Children living in poverty start school with many disadvantages in addition to chronic hunger. According to research, poor children are twice as likely as non-poor children to repeat a grade, be suspended from school, or drop out. They are 1.3 times as likely to have a developmental delay or learning disability and require special education services.

These difficulties translate into the classroom, where teachers are more likely to assess poor children as poor students with more academic and behaviour problems.

Poor children are also more likely to be hyperactive, suffer from emotional disorders, exhibit disorderly conduct, get into trouble with the law, be in the care of child welfare services and engage in risky behaviour. As teachers, we play a critical role in helping these children to be successful in school and thus in life.

Have you ever asked a teacher about poverty in their classrooms?
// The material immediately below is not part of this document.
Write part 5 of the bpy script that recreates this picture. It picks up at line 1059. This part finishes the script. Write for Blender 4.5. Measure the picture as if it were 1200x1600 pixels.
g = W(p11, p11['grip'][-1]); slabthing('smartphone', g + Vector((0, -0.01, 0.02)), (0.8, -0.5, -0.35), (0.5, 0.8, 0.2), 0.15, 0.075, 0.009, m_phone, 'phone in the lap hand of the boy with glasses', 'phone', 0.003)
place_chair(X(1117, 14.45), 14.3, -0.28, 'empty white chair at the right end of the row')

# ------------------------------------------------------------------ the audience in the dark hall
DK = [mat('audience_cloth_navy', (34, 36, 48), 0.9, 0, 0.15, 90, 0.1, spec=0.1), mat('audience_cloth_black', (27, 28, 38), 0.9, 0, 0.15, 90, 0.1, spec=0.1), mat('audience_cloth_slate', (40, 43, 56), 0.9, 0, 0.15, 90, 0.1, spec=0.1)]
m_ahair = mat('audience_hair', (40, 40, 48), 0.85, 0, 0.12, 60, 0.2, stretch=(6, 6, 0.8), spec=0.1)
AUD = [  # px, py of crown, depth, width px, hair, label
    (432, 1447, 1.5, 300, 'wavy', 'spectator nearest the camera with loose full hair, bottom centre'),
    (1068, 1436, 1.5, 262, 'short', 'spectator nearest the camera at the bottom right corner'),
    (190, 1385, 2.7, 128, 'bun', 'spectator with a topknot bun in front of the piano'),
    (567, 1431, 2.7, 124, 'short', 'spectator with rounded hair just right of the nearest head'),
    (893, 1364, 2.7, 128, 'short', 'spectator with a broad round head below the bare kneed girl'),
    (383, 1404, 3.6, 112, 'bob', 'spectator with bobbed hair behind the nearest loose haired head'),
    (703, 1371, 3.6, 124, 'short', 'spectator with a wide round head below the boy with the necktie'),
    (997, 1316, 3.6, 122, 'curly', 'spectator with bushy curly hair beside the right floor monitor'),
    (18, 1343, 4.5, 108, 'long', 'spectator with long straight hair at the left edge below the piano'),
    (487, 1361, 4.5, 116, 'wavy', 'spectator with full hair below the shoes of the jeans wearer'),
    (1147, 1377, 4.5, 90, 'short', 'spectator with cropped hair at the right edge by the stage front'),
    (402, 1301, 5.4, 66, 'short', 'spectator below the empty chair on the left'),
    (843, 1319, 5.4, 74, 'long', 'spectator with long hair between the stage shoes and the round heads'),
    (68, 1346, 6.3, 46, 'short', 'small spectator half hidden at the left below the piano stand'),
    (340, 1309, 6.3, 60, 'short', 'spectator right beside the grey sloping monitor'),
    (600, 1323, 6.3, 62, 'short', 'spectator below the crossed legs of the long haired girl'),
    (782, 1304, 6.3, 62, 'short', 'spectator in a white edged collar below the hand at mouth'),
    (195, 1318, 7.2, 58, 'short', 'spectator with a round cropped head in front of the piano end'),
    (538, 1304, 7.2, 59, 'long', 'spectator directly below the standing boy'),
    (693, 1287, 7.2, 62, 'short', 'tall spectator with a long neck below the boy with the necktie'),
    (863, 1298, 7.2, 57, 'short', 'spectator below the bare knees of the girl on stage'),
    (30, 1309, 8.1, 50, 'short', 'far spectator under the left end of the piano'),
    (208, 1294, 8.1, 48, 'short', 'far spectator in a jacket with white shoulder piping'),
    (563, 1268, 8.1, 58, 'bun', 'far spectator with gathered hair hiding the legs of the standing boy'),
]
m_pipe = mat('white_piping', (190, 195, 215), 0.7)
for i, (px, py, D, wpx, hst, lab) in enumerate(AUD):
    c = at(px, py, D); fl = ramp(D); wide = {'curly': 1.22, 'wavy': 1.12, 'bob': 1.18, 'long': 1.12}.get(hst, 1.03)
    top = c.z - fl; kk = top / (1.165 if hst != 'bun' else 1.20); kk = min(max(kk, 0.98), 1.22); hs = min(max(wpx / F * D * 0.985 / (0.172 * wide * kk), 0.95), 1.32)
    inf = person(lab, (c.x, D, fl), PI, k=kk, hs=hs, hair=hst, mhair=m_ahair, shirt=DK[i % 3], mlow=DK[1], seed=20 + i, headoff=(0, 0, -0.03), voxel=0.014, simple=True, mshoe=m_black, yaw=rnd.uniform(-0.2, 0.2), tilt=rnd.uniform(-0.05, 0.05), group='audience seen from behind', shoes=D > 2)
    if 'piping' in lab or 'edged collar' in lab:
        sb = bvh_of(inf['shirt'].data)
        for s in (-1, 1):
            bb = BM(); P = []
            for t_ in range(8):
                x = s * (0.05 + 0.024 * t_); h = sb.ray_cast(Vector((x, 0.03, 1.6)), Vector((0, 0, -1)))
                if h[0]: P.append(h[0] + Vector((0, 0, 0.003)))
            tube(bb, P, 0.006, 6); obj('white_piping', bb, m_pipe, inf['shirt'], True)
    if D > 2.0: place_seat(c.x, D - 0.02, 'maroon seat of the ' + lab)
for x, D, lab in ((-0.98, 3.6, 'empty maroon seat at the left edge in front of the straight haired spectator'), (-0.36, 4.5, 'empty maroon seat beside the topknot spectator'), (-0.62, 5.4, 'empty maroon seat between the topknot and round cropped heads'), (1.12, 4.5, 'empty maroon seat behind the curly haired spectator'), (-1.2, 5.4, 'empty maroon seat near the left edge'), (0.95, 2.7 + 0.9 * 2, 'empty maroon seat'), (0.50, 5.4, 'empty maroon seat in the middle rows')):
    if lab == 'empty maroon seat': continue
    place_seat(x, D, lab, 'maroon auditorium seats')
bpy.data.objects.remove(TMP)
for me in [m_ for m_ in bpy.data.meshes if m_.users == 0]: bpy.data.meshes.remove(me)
If you have, you will hear from them about the food they bring for their students. Hungry children cannot learn.

You will hear about the clothing they provide for their students. Children who are cold or wet do not learn easily.

You will hear about the concerns they have when they know that the additional costs in school, such as extracurricular activity costs — or even bus fees — cause stress on the family budget. Teachers know that social issues stem often from the differences between children who “have” and children who “have not”. Poverty does not create a level playing — or learning — field in our classrooms.

You cannot just claim that money spent on the issue will resolve it. If an engine needs repairs, you do not just lay money on the hood and claim it is fixed. You need a plan of action, an organized approach that deals with the issue.

We are calling on the government to make a plan to ensure that children are not living in poverty. And that plan needs to be a systematic plan to deal with the wide-ranging causes of poverty — a poverty reduction plan.